Science News
Continuing Drought
While the entire population of California holds its breath for an El Niño to deliver drenching rainstorms to a parched state, a new report by the Public Policy Institute of California (PPIC) considers a less hopeful scenario. If the drought does continue for another two to three years, ecosystems and poor rural communities will suffer the most.
The report draws on wide-ranging data sources and conversations with officials, businesses, and community stakeholders on the frontlines of drought management. Its findings: while farmers have been hit hard, they’re adapting. And cities and suburbs could withstand more years of drought due to investments in new and diverse water supplies, conservation, and management.

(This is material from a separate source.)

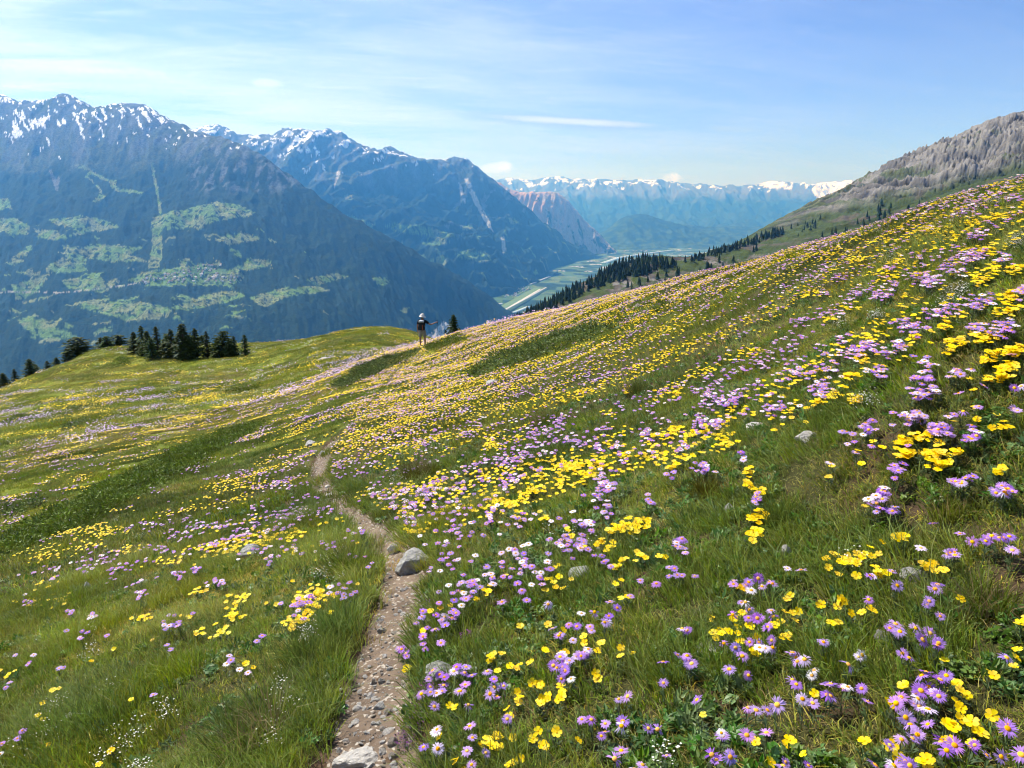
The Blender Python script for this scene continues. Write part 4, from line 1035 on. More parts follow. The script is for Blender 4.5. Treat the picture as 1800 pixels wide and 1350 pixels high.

But California’s freshwater habitats and forested lands, already severely affected, will continue to face huge challenges and force difficult trade-offs. These could include the extinction of as many as 18 species of native fish, including most salmon runs, and high mortality for waterbirds that use the Pacific Flyway.
In some rural communities, wells are expected to run dry at an increasing pace, according to the new study. As of last month, more than 2,000 dry wells were reported in communities that are home to some of California’s most vulnerable residents.
And as we’ve witnessed over the last few months, continued drought also brings a high risk of severe fires that would threaten local communities, watersheds, wildlife, infrastructure, and air quality.
California’s economy will continue to suffer from an ongoing drought, too. In agriculture, roughly 550,000 acres are kept fallow for each year the drought persists, according to another new report by UC Davis. The study estimates that water shortages cost the state’s economy more than $2.8 billion and more than 21,000 full-time, part-time, and seasonal jobs annually.
The report also offers solutions to ease the impact of continued drought. It recommends better management of groundwater resources, expanded emergency support programs for rural communities, short- and long-term drought plans to help fish and other wildlife, and improved forestry and fire management.
“If the drought continues, emergency programs will need to be significantly expanded to get drinking water to rural residents and prevent major losses of waterbirds and extinctions of native fish species,” says Jeffrey Mount, senior fellow at the PPIC Water Policy Center. “California needs a longer-term effort to build drought resilience in the most vulnerable areas.”